My first few weeks at Streetwise were spent in easy rhythm. While I love to explore and love adventure, there is a wonderful feeling to establishing a routine—especially one that makes you excited to get up every day.  I’d get up at six and pound along the lakeside, then loop behind the museum, through the ivied University of Chicago campus, then up shady residential streets back to Blackstone. A shower, the making of tea, the spreading of peanut butter on a banana, the frantic reading of as many news stories as I could fit in before I inevitably ran for the bus, clutching my pink mug, spilling hot tea and banging my laptop painfully against my hip. Sometimes I’d run, and just barely catch it. Sometimes I’d run and then wait for what seemed like hours and once was upward of twenty-five minutes. I used to question each bus driver—is their a scheduled time you come to this stop? No, was the general consensus.

The bus was usually pretty full and demographically consisted of entirely African-American passengers and me and maybe one other white person (usually a weird looking University of Chicago student or one of my fellow classmates at the Chicago Center headed to their respective internships.) At the 51st Street Greenline stop, I’d hop off and ride the shaky escalator up to the platform.

I soon learned to stand pretty far down on the platform, because trains are shorter than you might think and I’d have to run for the very last car. There was another reason too—my first few days, I’d run to the last door of the car and it would open to reveal an emerging man-- a mountain of a man, slobbery and strange looking, in an electric wheelchair. He would rant loudly as he bumped onto the platform, looking like he might pitch forward and be left beached on the platform. I’d watch, breathless, hoping he wouldn’t fall until it got too disturbing for me. I haven’t seen him since, but then again, I make sure to stand farther up to platform. It may be a cruel choice but I was too disturbed by his angry talk and precarious bulk.

The ride is always smooth and lovely. I read my book—Always Running by Luis Rodriguez (a tale of barrio gang life in LA), The Autobiography of Malcolm X or Dreams of My Father by Barack Obama. Each one of those touches Chicago in a major way and in haunting prose helps me to understand my surroundings. My train passes Bronzeville—which is Chicago’s own version of the Harlem of New York and birthed and nutured such figures as Gwendolyn Brooks. I then enter the loop; tall buildings springing up on either side of me. The tea is finished, banana is consumed and I have moved on to scrawling in my journal when the train pulls into Ashland.
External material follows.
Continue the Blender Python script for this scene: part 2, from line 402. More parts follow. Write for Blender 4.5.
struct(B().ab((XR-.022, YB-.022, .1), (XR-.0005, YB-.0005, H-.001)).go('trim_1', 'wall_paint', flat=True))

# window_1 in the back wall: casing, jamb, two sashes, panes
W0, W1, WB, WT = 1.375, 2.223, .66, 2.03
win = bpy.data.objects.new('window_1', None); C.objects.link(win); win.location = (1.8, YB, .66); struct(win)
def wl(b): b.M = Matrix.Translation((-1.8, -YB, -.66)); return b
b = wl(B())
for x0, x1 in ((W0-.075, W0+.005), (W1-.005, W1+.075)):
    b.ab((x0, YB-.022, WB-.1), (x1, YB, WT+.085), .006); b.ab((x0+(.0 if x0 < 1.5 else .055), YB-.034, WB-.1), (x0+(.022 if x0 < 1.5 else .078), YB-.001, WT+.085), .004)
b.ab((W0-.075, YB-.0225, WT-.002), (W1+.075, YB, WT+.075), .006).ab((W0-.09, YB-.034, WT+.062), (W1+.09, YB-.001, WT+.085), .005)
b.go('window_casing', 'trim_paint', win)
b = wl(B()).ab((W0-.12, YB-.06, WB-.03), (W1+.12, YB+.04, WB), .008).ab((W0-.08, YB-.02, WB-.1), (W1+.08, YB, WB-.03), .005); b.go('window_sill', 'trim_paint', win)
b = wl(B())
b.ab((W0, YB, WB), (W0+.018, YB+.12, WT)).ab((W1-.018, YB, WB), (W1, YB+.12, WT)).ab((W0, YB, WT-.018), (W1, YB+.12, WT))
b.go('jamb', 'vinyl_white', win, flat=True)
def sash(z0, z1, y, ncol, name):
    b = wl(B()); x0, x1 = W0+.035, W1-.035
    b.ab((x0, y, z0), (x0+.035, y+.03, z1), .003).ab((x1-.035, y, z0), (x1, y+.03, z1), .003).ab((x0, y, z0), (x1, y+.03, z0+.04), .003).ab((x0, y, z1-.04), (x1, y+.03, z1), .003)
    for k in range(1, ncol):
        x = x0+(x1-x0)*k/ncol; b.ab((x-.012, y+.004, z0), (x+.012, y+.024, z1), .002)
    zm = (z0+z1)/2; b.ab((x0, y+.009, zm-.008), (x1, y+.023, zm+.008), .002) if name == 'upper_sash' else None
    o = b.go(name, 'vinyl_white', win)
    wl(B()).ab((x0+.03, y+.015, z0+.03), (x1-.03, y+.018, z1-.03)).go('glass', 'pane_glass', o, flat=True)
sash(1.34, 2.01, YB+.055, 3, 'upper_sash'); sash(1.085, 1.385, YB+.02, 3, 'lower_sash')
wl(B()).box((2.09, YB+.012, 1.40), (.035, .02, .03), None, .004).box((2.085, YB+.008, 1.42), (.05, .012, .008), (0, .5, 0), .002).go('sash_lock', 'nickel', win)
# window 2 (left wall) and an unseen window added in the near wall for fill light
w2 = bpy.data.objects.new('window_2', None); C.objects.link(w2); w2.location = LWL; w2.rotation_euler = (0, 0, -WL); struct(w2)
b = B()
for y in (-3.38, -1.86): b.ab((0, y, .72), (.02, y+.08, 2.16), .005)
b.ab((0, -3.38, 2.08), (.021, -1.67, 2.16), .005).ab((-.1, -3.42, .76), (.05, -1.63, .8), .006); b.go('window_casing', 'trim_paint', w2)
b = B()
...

As I hop off onto the platform, I call my mom (it’s routine) and chat with her as I walk the four blocks, once sketchy which have now become familiar. I pass a park often filled with yelling children enrolled in summer sport’s camps, then enter a desolate stretch of warehouses populated by a strange assortment of people. I see dogs bathing in a pool in a dog daycare. I see the occasional business professional. I see a place to buy wholesale meats and outside of it is a truck where a Chicano couple sell breakfast to the workers there. Our conversations are often interrupted by a speeding train going over head. I have learned to keep talking

Soon, I arrive at the StreetWise Office (or warehouse), give my mom love, and buzz to be let in.